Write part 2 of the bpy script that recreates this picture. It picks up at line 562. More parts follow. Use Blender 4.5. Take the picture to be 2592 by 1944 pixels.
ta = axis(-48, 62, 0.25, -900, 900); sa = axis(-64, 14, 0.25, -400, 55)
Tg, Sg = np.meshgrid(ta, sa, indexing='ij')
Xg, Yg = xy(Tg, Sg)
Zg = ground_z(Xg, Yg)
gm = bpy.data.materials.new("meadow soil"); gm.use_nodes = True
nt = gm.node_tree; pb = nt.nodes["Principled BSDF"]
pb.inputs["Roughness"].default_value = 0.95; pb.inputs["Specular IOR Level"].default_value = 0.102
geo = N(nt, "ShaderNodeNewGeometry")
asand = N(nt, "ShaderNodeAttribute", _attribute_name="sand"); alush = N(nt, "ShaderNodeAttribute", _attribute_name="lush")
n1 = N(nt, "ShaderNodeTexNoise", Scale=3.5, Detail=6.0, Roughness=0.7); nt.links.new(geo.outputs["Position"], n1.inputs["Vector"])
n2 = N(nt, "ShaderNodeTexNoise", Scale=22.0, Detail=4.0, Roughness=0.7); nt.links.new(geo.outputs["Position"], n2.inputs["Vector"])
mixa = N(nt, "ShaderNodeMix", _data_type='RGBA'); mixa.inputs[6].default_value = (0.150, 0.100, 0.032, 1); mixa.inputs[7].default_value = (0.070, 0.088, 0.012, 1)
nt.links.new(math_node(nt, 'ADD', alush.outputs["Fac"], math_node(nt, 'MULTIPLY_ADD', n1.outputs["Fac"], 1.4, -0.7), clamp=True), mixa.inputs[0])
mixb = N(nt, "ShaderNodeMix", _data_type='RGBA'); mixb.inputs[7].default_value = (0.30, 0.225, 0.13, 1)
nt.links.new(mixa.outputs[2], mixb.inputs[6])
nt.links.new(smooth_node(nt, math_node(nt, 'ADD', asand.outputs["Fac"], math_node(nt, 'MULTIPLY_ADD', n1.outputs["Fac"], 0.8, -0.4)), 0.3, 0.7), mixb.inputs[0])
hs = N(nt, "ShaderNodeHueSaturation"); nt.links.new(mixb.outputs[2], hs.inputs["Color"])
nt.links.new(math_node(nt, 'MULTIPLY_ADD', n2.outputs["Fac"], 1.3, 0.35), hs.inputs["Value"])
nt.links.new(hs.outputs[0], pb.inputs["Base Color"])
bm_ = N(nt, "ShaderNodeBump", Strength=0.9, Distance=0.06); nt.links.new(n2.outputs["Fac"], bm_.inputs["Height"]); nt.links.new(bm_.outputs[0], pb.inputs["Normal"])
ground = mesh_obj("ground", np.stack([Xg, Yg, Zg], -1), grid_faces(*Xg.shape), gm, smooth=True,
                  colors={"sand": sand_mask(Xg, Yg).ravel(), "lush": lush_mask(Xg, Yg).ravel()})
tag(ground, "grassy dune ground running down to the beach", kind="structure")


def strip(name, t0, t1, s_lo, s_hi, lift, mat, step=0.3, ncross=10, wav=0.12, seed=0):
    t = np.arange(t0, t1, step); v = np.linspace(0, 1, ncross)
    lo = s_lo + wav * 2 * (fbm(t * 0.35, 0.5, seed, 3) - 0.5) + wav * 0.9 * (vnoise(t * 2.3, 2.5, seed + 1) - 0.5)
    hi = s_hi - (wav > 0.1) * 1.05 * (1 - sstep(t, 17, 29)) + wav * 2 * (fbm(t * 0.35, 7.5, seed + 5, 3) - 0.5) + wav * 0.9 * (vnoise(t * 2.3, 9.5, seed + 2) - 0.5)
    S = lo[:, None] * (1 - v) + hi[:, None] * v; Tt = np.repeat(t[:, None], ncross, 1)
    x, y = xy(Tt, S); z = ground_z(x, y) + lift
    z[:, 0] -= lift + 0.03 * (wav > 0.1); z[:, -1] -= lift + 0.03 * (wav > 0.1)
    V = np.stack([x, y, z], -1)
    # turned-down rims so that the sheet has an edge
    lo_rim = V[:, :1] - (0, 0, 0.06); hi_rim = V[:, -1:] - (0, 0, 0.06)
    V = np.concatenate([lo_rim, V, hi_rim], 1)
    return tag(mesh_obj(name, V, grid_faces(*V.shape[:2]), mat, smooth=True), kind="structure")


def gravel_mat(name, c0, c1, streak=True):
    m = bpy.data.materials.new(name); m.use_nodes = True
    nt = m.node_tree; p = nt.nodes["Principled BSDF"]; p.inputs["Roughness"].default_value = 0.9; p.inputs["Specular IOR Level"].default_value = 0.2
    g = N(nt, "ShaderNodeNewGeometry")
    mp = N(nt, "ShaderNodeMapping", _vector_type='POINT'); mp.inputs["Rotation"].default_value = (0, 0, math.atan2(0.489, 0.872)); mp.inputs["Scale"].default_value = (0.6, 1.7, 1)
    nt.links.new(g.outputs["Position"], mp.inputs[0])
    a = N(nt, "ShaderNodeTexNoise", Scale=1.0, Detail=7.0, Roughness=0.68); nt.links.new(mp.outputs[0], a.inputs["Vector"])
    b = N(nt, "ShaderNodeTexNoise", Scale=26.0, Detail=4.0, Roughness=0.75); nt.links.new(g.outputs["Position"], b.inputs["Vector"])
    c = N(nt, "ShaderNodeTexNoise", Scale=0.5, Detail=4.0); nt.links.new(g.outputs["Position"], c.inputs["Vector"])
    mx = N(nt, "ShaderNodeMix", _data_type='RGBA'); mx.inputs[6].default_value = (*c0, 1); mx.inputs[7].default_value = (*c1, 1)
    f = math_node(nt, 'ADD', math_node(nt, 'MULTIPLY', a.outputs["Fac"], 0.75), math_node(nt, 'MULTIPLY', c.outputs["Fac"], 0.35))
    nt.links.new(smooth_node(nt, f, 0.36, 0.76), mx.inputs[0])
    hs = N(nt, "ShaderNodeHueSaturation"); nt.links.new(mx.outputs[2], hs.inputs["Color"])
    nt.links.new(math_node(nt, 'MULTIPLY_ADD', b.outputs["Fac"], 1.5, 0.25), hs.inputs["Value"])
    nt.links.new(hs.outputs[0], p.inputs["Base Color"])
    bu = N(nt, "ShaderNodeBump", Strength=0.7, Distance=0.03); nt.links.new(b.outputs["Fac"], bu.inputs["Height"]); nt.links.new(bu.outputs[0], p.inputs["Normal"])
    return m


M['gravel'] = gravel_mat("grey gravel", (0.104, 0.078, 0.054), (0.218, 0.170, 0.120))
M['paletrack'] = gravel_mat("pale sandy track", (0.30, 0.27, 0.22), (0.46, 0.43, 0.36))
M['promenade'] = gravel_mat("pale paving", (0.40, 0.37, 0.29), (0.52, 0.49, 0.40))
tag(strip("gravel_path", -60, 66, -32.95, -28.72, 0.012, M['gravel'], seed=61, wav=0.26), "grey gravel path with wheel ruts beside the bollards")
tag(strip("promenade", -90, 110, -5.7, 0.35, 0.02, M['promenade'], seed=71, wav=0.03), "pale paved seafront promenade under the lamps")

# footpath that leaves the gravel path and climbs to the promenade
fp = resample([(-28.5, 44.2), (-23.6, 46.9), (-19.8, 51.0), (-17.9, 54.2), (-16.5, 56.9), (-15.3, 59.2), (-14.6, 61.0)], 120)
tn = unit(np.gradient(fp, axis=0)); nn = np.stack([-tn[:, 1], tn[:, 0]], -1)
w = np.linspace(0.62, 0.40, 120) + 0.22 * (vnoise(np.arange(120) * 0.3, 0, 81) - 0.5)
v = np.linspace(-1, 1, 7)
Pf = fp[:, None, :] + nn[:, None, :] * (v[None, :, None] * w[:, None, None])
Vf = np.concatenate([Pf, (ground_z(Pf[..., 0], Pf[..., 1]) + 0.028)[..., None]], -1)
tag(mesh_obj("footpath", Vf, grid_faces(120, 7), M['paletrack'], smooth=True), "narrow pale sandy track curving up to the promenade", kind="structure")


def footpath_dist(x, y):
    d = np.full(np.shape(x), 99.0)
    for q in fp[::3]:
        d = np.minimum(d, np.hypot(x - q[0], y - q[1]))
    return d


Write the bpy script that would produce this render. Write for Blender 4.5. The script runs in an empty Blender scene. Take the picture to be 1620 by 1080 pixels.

------------------------------------------------------------

## [Exercise goal]
From the data, collect all lines where the string "script" appears.

## [Solution to this problem]
Write part 2 of the bpy script that recreates this picture. It picks up at line 562. More parts follow. Use Blender 4.5. Take the picture to be 2592 by 1944 pixels.
Write the bpy script that would produce this render. Write for Blender 4.5. The script runs in an empty Blender scene. Take the picture to be 1620 by 1080 pixels.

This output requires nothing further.